=== Data excerpt ===

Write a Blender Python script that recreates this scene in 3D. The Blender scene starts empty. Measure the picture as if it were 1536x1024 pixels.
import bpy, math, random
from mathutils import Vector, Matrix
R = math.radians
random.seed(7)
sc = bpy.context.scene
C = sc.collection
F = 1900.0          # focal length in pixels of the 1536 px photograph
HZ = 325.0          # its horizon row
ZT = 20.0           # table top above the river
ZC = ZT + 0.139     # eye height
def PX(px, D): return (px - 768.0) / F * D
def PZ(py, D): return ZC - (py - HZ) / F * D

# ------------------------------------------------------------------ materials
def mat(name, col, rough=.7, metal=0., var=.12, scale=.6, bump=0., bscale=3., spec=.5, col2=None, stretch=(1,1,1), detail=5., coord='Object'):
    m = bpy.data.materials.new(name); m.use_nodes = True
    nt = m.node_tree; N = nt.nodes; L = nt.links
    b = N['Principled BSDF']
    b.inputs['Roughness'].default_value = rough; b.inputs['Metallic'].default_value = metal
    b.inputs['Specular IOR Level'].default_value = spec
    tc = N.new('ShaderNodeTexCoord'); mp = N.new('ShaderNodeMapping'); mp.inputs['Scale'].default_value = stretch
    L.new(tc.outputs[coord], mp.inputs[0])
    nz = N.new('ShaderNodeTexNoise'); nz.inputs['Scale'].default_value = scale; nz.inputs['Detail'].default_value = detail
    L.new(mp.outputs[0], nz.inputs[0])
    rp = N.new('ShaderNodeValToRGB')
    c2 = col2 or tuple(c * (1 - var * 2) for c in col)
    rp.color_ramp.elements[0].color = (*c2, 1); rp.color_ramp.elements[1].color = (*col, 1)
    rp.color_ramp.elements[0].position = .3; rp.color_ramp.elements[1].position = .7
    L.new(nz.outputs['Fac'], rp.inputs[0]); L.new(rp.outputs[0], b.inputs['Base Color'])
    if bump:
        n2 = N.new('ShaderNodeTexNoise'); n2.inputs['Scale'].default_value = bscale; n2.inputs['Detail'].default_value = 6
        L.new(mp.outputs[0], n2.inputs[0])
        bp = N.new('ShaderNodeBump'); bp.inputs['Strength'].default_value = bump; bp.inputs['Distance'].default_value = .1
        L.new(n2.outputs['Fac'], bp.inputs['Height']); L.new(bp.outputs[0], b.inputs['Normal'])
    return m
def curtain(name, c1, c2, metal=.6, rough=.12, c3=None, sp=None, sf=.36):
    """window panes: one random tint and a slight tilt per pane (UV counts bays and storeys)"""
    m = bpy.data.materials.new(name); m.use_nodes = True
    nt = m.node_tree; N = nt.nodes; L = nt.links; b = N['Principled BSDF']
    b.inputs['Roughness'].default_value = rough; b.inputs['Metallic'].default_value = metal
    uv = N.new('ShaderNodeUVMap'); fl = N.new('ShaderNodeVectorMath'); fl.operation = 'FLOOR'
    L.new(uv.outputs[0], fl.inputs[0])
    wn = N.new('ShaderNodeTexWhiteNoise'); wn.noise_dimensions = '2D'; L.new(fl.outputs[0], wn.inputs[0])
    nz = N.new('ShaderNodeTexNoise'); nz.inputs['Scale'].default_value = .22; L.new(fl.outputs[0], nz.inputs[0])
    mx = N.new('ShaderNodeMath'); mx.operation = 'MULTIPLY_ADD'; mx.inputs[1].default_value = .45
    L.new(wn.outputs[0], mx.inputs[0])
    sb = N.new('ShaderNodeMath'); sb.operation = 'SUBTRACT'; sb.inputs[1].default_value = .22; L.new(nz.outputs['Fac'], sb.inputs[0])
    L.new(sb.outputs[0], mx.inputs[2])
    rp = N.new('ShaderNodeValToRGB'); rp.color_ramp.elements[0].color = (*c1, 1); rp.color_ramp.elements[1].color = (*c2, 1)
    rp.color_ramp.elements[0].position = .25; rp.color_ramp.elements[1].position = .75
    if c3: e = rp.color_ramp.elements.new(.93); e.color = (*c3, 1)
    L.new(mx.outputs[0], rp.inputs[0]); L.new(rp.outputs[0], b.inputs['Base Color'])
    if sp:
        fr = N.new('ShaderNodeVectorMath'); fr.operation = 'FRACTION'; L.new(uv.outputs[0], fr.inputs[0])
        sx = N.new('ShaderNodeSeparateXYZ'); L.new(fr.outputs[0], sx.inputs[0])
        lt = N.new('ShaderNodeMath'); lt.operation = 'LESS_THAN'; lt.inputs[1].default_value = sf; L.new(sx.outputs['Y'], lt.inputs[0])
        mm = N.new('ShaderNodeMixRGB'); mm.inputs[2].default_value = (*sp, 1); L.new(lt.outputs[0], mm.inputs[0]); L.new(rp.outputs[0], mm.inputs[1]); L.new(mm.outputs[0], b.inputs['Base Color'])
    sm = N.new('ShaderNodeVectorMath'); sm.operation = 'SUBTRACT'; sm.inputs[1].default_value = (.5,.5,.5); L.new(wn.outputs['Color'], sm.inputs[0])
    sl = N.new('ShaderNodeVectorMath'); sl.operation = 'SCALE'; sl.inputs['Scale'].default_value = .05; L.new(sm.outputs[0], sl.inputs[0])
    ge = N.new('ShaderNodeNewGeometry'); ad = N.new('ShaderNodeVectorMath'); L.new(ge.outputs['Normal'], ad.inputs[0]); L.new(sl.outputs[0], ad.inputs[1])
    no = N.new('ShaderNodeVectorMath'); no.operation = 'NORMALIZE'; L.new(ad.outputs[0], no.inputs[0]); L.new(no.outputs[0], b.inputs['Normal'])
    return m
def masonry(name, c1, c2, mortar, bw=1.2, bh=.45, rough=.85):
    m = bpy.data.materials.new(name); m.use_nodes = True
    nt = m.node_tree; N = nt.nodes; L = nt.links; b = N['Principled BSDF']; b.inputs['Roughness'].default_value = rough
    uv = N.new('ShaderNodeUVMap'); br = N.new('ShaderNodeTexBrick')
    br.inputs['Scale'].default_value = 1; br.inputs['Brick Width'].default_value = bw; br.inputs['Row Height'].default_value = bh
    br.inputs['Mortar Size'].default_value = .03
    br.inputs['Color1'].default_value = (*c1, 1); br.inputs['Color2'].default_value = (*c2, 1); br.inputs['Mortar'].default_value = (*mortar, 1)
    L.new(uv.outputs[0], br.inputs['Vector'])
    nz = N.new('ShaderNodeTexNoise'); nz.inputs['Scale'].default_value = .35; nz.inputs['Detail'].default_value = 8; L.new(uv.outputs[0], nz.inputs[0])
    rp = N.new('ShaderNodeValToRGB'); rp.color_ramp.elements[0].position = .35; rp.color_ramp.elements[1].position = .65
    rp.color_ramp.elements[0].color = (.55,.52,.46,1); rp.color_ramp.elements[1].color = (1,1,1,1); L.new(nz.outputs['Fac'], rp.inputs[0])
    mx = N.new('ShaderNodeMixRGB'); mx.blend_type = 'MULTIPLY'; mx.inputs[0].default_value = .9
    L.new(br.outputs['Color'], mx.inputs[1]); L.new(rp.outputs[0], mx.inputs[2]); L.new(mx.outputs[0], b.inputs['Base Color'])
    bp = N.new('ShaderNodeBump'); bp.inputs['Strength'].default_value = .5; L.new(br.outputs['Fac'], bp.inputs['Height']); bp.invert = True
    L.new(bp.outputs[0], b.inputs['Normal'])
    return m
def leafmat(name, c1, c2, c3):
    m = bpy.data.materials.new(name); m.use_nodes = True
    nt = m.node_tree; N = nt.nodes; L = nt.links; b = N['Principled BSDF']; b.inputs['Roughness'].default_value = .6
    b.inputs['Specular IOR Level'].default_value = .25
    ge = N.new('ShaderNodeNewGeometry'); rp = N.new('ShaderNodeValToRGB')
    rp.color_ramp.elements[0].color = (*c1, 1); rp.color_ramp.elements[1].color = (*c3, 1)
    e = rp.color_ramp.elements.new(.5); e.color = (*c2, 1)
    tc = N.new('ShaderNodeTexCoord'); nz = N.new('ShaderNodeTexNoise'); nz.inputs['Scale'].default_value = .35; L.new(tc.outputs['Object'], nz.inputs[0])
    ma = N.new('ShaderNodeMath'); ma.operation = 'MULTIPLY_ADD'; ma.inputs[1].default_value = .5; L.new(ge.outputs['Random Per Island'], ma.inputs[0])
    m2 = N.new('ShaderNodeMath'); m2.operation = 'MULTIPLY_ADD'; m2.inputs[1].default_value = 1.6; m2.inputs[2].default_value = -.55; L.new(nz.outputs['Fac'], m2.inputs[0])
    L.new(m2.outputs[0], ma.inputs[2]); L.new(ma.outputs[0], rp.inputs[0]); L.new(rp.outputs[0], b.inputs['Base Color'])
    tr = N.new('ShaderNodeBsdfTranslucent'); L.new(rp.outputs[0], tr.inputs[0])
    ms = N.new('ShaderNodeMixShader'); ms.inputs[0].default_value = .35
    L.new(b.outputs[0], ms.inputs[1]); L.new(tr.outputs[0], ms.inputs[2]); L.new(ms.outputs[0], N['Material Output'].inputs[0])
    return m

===

Your answer should be a single number: the count of lines holding the word "pixels".

• **Final answer**
2